The battle scenes depicting World War I only hint at the total stupidity of the entire venture, on all sides. The mass recruitment of young men used as cannon fodder, aristocratic officers who were very aware of their superior status who ordered them to stupid deaths; and the aristocratic rulers of all the countries embroiled in this war oblivious to the folly and wastefulness of this conflict.

Where realistic war movie met manipulative sentimentality occurs when Joey runs madly through the shooting fields separating the trenches of the British and the Germans. The horse, which miraculously avoided getting shot or blown up by land mines, gets entangled in barbed wire. A German soldier and English soldier come out of the trenches to help free the horse from the wire. This moment in the film reminded me of a really great war movie, Joyeux Noel, which told the true story of a Christmas Eve truce, during which the young combatants learned how similar they were—to the fury of their officers.

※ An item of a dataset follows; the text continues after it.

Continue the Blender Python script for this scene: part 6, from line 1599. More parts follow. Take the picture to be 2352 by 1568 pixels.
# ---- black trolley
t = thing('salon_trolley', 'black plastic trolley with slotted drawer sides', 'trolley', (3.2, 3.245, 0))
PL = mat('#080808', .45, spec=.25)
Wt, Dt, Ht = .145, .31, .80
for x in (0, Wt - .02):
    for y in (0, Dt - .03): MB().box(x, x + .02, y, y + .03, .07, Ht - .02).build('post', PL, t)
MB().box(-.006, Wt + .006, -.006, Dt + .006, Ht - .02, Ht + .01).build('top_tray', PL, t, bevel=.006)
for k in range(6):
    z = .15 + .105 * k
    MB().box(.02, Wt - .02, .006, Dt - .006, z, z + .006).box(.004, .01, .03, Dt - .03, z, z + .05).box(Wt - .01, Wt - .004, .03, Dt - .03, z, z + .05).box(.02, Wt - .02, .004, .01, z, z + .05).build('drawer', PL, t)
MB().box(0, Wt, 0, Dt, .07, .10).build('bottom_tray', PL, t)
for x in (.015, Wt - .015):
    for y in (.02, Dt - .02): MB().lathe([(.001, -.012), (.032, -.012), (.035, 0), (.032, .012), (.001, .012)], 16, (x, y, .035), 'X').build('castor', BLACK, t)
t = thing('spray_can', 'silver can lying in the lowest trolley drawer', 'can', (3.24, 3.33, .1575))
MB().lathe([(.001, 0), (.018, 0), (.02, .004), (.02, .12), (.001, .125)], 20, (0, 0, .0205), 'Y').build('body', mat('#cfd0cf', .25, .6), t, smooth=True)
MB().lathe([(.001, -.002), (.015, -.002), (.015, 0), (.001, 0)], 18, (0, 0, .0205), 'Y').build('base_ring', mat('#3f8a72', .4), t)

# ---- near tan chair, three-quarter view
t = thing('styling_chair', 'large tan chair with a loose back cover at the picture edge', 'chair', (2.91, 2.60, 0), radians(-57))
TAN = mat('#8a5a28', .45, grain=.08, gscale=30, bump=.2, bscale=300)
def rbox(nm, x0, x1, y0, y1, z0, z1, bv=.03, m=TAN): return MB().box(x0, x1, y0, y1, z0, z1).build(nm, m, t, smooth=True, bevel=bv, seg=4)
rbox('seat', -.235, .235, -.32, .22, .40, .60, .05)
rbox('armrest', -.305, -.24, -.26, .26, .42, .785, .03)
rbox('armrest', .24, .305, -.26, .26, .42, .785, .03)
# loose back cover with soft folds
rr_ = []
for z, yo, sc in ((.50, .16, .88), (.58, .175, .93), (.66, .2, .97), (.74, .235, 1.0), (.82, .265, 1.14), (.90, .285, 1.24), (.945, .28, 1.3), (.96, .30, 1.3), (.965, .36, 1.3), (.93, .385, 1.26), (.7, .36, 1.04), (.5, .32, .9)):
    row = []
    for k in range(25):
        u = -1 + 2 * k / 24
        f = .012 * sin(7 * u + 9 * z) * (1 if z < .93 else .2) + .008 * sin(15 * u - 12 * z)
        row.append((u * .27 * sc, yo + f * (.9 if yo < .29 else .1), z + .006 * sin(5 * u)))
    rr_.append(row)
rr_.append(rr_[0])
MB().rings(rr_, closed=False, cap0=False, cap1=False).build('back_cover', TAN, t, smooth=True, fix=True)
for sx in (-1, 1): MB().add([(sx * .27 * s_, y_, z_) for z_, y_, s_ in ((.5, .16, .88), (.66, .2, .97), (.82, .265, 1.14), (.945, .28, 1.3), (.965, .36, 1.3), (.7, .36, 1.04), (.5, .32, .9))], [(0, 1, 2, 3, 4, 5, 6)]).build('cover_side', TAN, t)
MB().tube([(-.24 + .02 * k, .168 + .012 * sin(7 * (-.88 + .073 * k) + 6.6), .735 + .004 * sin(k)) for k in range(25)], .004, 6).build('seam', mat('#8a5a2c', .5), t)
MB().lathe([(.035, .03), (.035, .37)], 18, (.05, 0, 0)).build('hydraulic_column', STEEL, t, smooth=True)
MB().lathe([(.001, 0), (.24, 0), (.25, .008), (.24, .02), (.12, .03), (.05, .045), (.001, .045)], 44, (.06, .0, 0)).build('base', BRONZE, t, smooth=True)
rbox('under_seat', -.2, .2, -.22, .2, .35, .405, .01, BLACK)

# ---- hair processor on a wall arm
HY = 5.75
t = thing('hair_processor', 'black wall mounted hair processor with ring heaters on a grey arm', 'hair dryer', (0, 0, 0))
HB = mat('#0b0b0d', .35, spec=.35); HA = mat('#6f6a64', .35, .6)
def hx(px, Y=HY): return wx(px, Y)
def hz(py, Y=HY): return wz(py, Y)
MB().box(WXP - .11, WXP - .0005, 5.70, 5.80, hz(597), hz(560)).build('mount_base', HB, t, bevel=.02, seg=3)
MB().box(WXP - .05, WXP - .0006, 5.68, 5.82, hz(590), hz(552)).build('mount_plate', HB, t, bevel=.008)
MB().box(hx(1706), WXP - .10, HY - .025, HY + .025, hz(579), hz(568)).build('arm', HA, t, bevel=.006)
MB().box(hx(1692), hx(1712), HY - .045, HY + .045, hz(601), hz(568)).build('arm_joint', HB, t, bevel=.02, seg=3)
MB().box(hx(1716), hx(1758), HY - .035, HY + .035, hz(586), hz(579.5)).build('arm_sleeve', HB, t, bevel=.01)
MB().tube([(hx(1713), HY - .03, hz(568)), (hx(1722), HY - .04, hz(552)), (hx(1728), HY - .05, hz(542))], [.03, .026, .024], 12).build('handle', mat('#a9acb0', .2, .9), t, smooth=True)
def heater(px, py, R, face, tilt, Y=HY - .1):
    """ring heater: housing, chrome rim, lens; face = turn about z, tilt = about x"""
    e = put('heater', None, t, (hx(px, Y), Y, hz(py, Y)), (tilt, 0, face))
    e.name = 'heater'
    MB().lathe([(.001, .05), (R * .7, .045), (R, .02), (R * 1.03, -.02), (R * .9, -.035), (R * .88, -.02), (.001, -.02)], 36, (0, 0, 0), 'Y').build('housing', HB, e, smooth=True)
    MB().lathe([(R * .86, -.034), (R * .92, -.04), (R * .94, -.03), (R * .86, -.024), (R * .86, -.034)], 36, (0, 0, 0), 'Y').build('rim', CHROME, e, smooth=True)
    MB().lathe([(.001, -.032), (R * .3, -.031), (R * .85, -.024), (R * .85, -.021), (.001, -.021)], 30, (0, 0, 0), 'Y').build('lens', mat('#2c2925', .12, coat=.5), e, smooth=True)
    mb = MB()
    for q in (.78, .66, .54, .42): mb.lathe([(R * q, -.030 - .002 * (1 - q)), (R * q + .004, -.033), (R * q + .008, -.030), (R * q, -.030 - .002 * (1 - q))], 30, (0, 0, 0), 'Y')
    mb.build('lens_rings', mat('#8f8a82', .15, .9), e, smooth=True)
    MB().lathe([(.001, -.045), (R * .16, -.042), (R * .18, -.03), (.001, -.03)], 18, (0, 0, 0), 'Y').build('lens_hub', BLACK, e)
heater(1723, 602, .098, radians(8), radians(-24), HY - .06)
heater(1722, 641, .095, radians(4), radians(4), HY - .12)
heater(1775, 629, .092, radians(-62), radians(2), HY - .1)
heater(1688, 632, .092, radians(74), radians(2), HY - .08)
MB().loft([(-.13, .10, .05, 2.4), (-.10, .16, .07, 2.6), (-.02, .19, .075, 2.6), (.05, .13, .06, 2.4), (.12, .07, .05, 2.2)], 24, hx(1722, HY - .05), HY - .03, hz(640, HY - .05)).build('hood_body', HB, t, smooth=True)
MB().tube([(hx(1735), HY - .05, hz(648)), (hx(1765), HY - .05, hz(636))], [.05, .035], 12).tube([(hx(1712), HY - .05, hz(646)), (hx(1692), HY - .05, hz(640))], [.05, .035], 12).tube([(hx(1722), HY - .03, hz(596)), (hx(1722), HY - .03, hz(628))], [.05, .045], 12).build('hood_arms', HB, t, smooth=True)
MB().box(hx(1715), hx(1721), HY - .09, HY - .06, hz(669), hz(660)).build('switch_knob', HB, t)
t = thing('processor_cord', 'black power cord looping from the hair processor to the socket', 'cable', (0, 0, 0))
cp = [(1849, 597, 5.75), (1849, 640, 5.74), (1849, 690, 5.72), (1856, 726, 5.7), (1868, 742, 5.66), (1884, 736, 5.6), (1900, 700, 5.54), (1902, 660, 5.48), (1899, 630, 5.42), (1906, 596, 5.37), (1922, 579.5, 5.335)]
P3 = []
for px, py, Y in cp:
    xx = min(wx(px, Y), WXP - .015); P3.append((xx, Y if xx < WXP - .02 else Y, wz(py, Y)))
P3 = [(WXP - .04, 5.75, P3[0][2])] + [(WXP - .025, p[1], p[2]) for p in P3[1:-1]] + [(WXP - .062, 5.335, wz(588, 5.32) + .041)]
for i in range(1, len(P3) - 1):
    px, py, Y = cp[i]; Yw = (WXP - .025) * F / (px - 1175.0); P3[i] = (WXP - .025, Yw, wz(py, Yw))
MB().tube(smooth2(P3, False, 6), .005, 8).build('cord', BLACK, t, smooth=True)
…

World War I is not well enough known to the movie going public. This film could have been done much better without the sentimentality of anthropomorphizing a heroic horse. Joey was not heroic. He was reasonably terrified and behaved exactly as a frightened horse should.

Tinker, Tailor, Soldier, Spy

This film is based on the 1974 spy novel by John Le Carre, which was also serialized as a 7-part BBC mystery. I remember Alec Guinness in the role of Smiley, a top level analysis of the British Secret Service, brought back from retirement to secretly find a Soviet spy among the top members of the Service. All I remember is how dark this story was, and how difficult to tell the difference between the Soviet spies and their British counterparts.

In the new film, the wonderful Gary Oldman plays Smiley, an agent driven out of the “circus” (MI6) by a cabal at the top. When an agent sent to talk with a possible defecting Romanian general is betrayed, captured, tortured, and ultimately released, he returns to England to report that there is a mole in the service, someone turned by the Soviets. Smiley is charged with finding out who that is.

Despite knowing some of the back story, I found it very hard to follow the ins and outs of this film. The acting was wonderful, but I doubt that there will be large audiences trying to figure out this slow, thoughtful, and complex story.

However, for the history buffs among you, it is well worth revisiting this aspect of the Cold War. The British Secret Service was riddled with agents—some of them aristocrats who had been recruited in college by the Russians before World War II. This problem was not only a bane to the British, but had their American counterparts unable to completely trust them. The agents had to be found and removed.

Although in a struggle such as the Cold War, and often in a protracted war of any kind, the players begin to take on each others’ qualities. This is an issue that Smiley understands well. He knows that despite the nastiness of “spy-craft,” the Soviet Union was an evil society not to be compared with the West.

If you have recently read the book, do see the movie. If you have not, it will be very difficult to follow until nearly the end.

Iron Lady

This could have been a very important movie about the remarkable former British Prime Minister, Margaret Thatcher. This longest-serving PM played an enormous role, not only in Britain, but on the world stage. She was a conservative during an era that began by replacing PM Winston Churchill, the Tory hero who saw Britain through the dangers of World War II. A new day had dawned after that war, and the British were tired of sacrifice.

When Margaret Thatcher took power, not only was she the only woman PM ever, but she was opposing most of the liberal legislation that had probably gone too far and was threatening British life. Labor strikes—from trash collectors to the coal miners in the outdated mines made governing almost dysfunctional. Thatcher pushed some very unpopular initiatives that eventually had the economy working again.

She declared war against the Argentine military junta that seized the British Falkland Islands, despite criticism from many of her allies in an era of decolonization. Her military was scarcely up to the task, largely because she had earlier cut defense funding, but they eventually prevailed. The British had a brief flicker of national pride, and the war caused the Argentines to replace the military junta, a benefit to rule of law on both parts.

She was also an important player along with Presidents Regan and Bush the Elder in changing Cold War policy toward the USSR, which eventually resulted in the collapse of the Soviet Union.

The way this film was written, visiting Thatcher’s memories as she was old and losing her faculties, provided a wonderful vehicle for Meryl Streep, who seemed to inhabit Thatcher, not just portray her. But this approach did not do much for the movie itself. See it for Streep, but not for an appropriate biography of a great and controversial woman.

And did any of you notice that a great line in the previews never appeared in the picture itself? “Gentlemen,” she said after a dinner party, “shall we join the ladies?”